WHAT IS REQUIRED:
Look through the data below. Pick out the lines holding the string "script".

================================

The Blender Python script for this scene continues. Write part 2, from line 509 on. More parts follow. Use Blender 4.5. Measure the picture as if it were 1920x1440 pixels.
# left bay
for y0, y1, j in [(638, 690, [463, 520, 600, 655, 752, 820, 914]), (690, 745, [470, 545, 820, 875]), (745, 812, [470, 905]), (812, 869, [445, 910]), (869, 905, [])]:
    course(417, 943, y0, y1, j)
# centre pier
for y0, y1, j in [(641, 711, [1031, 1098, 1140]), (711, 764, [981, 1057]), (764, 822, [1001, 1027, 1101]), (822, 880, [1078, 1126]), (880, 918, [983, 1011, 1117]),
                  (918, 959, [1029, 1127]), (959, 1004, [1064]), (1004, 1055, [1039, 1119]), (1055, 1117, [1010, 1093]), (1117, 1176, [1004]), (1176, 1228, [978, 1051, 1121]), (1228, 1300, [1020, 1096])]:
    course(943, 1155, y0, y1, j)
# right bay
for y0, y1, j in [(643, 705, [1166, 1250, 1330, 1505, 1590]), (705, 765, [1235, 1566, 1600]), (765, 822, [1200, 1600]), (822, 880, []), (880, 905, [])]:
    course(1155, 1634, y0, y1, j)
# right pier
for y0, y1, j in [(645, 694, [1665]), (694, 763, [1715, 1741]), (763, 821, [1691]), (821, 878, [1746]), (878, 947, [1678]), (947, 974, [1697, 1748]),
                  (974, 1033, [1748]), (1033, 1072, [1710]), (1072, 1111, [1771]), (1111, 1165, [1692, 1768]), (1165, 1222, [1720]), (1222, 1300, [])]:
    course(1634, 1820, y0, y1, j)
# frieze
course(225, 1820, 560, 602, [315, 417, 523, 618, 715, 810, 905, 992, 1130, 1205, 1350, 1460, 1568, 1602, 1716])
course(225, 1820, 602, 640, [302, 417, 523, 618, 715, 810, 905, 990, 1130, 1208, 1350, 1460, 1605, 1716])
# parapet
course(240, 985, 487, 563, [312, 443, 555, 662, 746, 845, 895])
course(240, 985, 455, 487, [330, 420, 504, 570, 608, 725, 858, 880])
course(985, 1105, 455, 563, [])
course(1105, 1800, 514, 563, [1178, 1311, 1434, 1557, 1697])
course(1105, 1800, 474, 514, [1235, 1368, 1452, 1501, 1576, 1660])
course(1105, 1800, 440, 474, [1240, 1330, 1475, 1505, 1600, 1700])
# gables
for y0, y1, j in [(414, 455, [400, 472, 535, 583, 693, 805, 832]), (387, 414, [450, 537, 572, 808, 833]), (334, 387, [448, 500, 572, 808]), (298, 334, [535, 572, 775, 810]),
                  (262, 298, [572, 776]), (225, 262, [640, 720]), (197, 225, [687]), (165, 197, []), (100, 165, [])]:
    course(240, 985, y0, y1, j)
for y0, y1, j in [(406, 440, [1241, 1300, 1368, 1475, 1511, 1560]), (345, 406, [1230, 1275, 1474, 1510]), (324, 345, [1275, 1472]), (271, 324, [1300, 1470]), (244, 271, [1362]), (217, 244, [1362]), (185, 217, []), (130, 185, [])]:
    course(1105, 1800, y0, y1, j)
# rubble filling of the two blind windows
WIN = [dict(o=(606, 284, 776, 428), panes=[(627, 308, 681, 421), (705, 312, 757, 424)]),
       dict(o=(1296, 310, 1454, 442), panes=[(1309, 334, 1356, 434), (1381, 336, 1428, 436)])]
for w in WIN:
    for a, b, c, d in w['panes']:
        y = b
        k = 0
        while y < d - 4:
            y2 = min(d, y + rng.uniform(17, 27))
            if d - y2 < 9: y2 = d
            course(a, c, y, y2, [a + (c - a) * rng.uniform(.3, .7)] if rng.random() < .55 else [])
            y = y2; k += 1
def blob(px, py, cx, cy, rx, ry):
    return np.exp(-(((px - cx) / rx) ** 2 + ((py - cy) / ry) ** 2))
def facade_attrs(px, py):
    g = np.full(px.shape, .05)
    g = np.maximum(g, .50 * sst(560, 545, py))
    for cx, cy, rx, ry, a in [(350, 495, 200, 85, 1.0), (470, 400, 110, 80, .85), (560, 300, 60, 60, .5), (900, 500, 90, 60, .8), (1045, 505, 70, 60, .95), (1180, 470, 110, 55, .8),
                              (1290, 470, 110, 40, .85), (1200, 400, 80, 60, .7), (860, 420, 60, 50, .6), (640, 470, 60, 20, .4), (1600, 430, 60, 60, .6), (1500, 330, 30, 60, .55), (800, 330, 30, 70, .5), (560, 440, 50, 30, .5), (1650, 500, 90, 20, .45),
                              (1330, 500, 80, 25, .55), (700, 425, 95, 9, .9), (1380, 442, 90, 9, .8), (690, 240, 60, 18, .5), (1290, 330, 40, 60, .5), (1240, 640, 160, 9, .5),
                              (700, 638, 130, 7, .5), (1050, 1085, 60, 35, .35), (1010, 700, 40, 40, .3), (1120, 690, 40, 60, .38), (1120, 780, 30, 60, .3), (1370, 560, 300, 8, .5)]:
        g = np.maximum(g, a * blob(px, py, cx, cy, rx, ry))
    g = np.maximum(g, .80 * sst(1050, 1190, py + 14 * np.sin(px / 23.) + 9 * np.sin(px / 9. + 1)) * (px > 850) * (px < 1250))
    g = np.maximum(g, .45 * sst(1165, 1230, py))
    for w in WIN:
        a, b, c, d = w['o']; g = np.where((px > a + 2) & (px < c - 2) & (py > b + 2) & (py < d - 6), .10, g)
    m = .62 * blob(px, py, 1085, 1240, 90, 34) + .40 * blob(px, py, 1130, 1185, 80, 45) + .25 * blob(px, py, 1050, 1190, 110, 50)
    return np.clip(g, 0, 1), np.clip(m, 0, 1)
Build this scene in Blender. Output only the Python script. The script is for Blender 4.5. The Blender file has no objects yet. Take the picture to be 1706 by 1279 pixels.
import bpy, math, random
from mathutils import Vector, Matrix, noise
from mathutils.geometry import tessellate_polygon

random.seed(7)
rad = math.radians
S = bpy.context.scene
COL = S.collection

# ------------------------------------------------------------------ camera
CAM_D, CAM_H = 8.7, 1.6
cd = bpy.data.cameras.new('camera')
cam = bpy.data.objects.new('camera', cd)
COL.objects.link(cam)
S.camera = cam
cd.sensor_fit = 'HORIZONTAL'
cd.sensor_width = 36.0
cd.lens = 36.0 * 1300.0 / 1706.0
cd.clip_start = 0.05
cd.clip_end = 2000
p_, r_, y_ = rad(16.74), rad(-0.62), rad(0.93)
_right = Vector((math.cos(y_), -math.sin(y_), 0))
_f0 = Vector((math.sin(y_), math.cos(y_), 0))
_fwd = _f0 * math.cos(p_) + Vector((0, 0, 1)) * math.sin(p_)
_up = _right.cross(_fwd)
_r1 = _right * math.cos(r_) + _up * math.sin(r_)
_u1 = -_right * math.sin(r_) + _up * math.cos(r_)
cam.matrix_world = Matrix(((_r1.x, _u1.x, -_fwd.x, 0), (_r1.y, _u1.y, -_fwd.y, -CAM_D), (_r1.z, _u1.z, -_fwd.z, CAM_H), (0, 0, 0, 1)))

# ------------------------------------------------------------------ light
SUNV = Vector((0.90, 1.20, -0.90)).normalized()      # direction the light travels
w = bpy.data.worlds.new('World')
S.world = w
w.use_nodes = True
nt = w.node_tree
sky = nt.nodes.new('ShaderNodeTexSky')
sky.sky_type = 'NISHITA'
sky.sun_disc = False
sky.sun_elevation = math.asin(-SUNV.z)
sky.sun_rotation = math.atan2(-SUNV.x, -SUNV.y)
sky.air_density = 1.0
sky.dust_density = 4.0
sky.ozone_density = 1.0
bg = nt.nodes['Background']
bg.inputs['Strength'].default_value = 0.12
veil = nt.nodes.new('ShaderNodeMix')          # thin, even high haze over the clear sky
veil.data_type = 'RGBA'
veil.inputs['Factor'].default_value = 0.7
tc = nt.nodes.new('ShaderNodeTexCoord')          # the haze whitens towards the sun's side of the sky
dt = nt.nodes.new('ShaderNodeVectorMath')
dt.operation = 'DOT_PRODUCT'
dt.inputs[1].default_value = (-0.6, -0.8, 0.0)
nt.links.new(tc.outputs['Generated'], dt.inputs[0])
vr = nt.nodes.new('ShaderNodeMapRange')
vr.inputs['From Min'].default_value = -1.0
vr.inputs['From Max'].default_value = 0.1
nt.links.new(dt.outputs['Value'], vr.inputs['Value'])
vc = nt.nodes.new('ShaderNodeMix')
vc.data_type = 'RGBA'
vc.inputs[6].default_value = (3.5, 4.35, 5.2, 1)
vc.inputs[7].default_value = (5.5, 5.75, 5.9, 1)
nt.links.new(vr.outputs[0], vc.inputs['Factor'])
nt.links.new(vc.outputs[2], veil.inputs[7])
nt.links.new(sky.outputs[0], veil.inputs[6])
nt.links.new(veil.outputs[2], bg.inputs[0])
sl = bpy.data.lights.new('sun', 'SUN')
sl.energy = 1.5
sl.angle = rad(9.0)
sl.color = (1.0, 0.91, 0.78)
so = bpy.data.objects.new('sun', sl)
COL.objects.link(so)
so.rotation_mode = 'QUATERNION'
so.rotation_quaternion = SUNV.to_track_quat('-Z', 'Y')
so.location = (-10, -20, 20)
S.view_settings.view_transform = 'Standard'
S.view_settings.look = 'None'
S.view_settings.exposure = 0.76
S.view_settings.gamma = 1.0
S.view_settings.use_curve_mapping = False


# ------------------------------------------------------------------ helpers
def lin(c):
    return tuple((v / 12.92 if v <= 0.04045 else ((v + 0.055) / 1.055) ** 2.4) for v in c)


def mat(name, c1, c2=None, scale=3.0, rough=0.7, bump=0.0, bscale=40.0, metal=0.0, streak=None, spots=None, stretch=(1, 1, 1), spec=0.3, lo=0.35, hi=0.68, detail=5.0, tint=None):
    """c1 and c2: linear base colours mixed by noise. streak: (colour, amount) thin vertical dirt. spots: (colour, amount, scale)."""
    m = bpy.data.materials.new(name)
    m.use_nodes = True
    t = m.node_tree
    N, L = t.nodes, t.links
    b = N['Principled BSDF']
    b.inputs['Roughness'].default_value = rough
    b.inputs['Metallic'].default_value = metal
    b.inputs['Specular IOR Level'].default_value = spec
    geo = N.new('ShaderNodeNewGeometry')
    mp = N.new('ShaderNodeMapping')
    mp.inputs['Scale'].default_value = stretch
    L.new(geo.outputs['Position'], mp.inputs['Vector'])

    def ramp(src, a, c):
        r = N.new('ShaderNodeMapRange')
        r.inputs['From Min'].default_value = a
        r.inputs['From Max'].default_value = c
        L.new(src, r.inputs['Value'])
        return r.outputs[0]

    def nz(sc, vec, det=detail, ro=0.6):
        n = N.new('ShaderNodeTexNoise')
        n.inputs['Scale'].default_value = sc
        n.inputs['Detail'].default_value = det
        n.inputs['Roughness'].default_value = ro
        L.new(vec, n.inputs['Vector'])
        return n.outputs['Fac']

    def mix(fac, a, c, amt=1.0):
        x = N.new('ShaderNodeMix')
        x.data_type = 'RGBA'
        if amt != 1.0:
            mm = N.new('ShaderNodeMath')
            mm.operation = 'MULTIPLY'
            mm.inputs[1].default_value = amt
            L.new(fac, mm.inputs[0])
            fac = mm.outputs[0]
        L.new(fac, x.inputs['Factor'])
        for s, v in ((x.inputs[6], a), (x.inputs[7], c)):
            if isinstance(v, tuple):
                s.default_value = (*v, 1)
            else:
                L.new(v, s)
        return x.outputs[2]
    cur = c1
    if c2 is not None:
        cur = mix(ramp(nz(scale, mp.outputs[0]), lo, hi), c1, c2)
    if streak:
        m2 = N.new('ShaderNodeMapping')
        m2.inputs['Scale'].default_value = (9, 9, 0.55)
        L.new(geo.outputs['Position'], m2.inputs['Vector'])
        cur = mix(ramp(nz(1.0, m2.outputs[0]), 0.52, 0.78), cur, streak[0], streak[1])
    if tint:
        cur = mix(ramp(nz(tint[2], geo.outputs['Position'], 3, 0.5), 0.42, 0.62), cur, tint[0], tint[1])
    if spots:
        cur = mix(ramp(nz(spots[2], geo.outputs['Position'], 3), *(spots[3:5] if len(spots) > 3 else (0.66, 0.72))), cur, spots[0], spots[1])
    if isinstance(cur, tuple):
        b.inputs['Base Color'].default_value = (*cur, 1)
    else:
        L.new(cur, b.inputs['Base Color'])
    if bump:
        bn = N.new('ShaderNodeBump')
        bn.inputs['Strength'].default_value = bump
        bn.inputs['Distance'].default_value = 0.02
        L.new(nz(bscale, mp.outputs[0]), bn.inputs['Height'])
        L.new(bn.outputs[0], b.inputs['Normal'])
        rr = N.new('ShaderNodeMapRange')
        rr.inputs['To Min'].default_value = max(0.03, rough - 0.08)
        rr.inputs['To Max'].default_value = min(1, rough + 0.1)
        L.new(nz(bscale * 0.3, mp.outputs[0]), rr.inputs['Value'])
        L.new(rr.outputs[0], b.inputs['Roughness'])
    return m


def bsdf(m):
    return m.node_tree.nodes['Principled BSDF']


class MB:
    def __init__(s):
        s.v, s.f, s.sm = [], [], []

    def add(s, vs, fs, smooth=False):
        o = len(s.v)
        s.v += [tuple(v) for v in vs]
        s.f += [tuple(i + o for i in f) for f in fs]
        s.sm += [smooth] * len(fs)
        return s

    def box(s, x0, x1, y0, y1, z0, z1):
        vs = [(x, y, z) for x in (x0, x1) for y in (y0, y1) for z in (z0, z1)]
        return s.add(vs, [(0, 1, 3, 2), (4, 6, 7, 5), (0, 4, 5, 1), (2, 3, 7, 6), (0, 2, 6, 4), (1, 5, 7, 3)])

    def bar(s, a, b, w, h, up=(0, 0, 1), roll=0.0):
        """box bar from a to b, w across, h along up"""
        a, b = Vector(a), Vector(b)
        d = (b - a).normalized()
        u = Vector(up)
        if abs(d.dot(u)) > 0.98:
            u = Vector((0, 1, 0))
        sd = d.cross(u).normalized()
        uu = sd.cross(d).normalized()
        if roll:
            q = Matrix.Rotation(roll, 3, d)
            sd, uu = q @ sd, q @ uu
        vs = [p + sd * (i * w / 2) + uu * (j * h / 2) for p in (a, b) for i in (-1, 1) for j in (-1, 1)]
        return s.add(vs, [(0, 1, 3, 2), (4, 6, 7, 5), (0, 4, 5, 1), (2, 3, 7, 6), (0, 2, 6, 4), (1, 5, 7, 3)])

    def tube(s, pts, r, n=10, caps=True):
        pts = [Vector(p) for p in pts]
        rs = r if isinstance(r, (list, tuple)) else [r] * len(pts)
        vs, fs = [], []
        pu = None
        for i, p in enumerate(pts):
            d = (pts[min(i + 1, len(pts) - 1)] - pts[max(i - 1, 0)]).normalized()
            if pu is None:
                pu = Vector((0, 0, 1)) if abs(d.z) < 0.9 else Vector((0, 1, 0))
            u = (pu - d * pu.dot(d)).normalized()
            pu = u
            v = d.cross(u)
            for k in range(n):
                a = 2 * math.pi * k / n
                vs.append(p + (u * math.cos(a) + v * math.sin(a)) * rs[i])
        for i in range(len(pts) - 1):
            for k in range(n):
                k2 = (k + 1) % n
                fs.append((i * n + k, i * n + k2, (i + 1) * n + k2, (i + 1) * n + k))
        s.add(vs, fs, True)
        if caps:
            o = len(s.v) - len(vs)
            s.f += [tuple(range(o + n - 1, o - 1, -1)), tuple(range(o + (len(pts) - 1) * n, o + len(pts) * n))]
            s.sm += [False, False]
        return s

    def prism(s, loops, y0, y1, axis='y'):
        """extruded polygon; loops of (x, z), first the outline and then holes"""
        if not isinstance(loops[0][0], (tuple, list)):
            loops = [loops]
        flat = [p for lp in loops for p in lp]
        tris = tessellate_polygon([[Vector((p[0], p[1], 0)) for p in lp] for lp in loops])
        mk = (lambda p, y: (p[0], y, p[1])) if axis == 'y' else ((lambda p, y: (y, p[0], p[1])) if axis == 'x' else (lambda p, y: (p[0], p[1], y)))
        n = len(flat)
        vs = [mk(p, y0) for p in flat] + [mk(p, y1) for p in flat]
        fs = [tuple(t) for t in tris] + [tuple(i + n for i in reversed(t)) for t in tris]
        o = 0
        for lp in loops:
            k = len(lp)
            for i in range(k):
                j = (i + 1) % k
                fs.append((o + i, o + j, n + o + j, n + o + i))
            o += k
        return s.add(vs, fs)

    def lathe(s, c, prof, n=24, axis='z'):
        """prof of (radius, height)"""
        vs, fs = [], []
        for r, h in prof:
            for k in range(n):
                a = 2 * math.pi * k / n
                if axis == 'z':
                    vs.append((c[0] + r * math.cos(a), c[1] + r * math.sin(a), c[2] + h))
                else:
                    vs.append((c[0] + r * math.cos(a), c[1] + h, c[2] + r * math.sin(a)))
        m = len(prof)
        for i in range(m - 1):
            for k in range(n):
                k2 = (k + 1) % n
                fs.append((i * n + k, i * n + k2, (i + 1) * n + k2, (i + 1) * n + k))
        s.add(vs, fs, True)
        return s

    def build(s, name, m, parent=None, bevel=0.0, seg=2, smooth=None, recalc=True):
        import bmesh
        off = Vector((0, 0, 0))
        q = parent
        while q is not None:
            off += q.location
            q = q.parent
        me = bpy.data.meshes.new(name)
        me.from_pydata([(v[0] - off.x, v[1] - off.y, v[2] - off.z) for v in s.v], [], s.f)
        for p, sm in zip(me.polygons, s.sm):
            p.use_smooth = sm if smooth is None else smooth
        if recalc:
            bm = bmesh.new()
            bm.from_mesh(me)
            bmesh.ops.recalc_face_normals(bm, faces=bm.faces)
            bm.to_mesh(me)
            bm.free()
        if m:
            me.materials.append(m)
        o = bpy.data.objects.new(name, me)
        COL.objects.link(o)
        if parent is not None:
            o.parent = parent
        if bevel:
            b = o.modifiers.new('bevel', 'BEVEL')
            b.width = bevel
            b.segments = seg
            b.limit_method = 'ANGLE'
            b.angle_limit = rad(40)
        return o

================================

THE COMPLETED TASK:
The Blender Python script for this scene continues. Write part 2, from line 509 on. More parts follow. Use Blender 4.5. Measure the picture as if it were 1920x1440 pixels.
Build this scene in Blender. Output only the Python script. The script is for Blender 4.5. The Blender file has no objects yet. Take the picture to be 1706 by 1279 pixels.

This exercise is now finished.